The congressman said that inaction on the part of the American government has turned Syria into “the Mecca” for jihadists around the world.

“They talked about red lines, and when those lines were crossed, they did nothing,” he said. “The bottom line is, they waited too long.  . . .  Today there are no good options, no good options, for resolving this conflict.”

He also linked the recent Boston Marathon bombing with the 2009 Fort Hood shooting, saying they were not isolated incidents, but part of a larger jihadi movement. Both cases, he said, were breakdowns in the Joint Terrorism Task Forces that connect the FBI to local police.

In Fort Hood, he said, the FBI had relevant info on suspect Nidal Malik Hasan, but did not connect the dots. In Boston, he said, police “were totally cut out of the process on the task force.” Boston Police Commissioner Edward F. Davis III has told lawmakers that the FBI did not provide his department with information about a 2011 tip the U.S. government received from Russian intelligence that Tamerlan Tsarnaev could present a danger.
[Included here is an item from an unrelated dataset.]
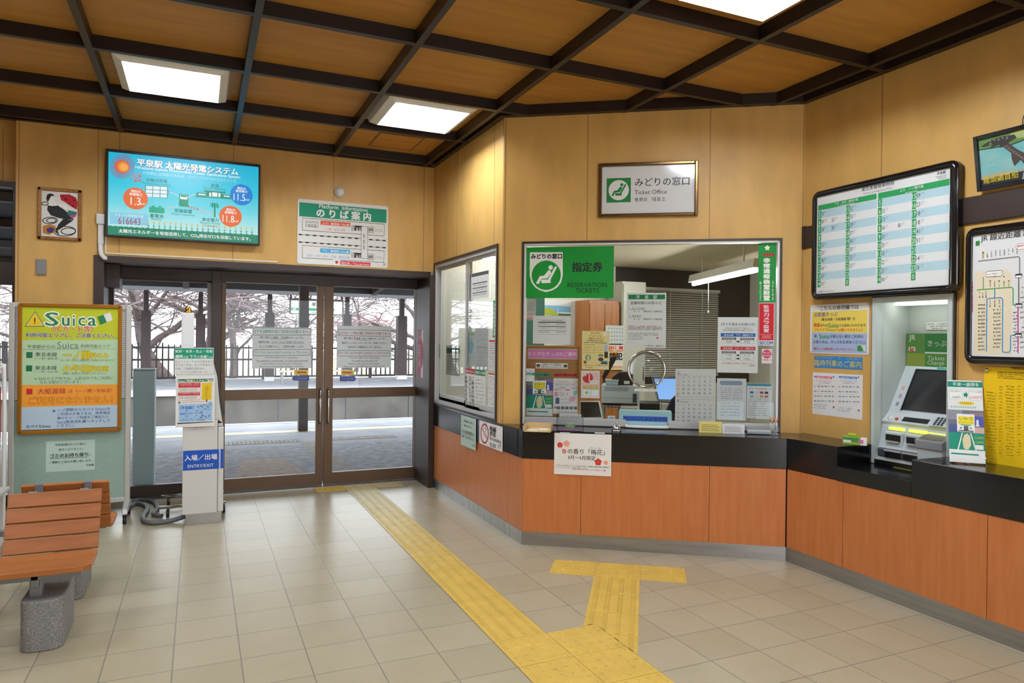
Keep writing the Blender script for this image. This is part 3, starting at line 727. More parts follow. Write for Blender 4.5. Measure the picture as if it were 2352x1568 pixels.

FBI officials have said that the information was available through a JTTF office where four Boston officers worked.

“And now today the FBI will not cooperate with this committee’s investigation,” McCaul said.

On Border Security, McCaul called for the continued deployment of surveillance technology the Defense Department used in Afghanistan, particularly an intrusion detection system known as VADER. He also provided something that has seldom come up in the immigration overhaul discussion – a number for an effective level of border security.

“Operational control is a 90 percent apprehension rate,” he said. “Once we’ve achieved that, we can say we have it.”

Getting to that number — or even figuring out a way to figure out if the country has reached it, may be a problem, though, as lawmakers and border security officials alike have talked at length about the difficulty of accounting for how many people make it past U.S. border security and into the country illegally.